Mural by Donald Walker
ArtFields Community Mural by Jessica Diaz, Morgan Funkhouser, Olivia Cramer, Sam Ogden
Today’s flashback is to 2021 and a trip to Lake City, South Carolina to check out ArtFields. Started in 2013, the event is a wonderful example of how the arts can revitalize local economies.
So what is ArtFields? Every year for one week local businesses and galleries host works created by artists from the Southeastern United States for a competition with prizes totaling over $145,000. There are also two People’s Choice Awards which are determined by the attendees of the festival. The other awards are chosen by a panel of art professionals. Special events take place throughout the week and ArtFields Jr. offers a chance to see work by South Carolina students.
This year the event runs from April 25th to May 3rd, 2025. Even if you can’t make it, it’s worth taking a look here at this year’s artwork as well as from past years.
Below are a few selections from 2021-
Mural by Lance Turner
“From This Moment Forward” by Herman A. Keith Jr. inspired by Gee’s Bend Quilters
Partially finished mural by Broderick Flanigan honoring Lake City educators Elouise Cooper and Derrick Faison.
About 7 Red Wolves (above) from artist Joann Galarza Vega–
“There may be as few as only 7 red wolves remaining in the wild. These animals, like so many others, are disappearing in the shadows of our periphery. Their very existence depends on us, as did their extinction. Let us see them, acknowledge them, acknowledge that biodiversity and the balance of life matters. They are painted bright red in order to stand out and bring attention, no longer hidden away.”
Pictured above is The House on Church Street which in 2021 was used for several art installations including the two below.
The first is New Histories: The Gadsden Farm Project by Michael Austin Diaz and Holly Hanessian.
About the installation-
New Histories: The Gadsden Farm Project is a socially engaged art project that explores the new history of the Gadsden County, FL. Once a thriving agriculturally center, the county is now the poorest in the state of Florida and the only county with a majority African American population. Working with a team from the State of Florida Archives, we were able to build relationships with over a dozen small farmers trying to address the area’s status as an economic and food desert. These farmers included first generation immigrants, fourth generation shade tobacco farmers, livestock farmers, and organic vegetable growers. The project is presented here through a dining table installation. Embedded speakers play a series of interviews with participating farmers, and each farmer is represented through an individually designed ceramic dinner. The table is set with live plants, seed bombs, and alfalfa hay.

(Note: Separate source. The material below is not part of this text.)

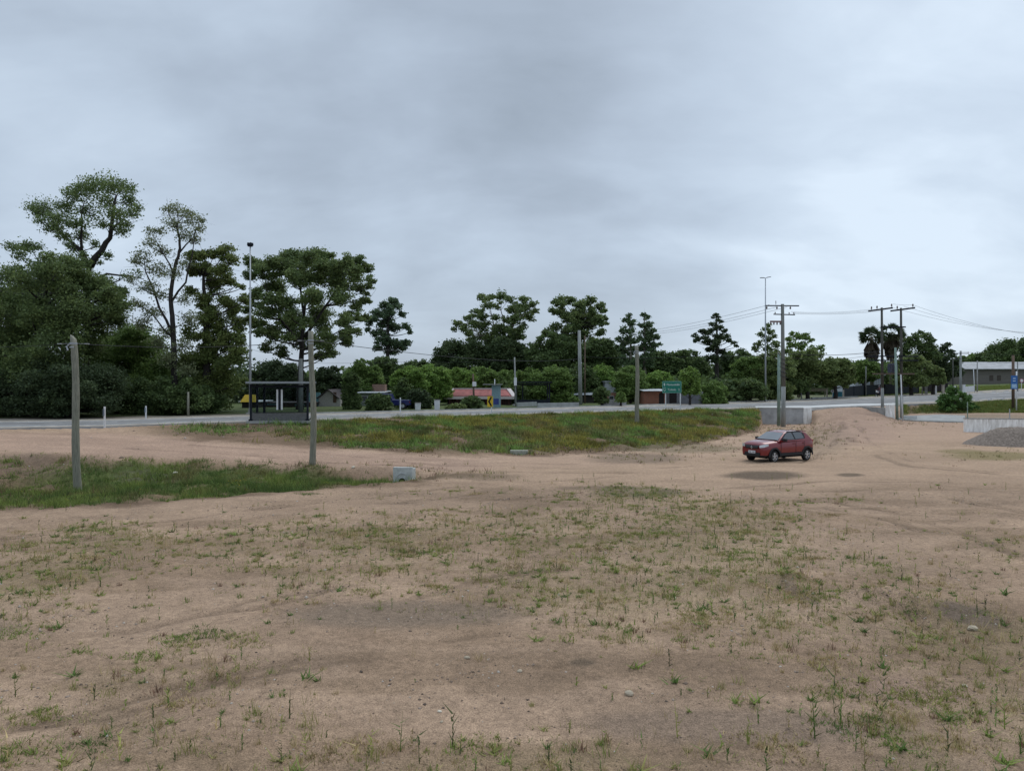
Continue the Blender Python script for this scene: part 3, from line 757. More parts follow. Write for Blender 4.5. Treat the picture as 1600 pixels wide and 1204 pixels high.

The installation below, All Too Brief, was created by Gainesville, Florida artist Cindy Steiler.
From the ArtFields website about the installation-
All Too Brief was inspired by the movement of time and the unconscious process where our present moment is being continuously converted to memory. The elements comprising All Too Brief include a series of scrolls of cyanotype photographs and repurposed textiles wound on antique industrial weaving bobbins. Each scroll has a WW2-era laundry pin embossed with a number that corresponds to the written narrative of the images and textiles it holds. This piece is my attempt to document and archive people, places, and fleeting moments I hold dear. This piece became even more meaningful to me this year. My studio assistant at the time this piece was created has since passed.
Finally- while in town it’s also worth checking out the Ronald E. McNair Life History Center and Memorial Park. The Lake City-born astronaut and physicist died tragically in the 1986 Space Shuttle Challenger explosion.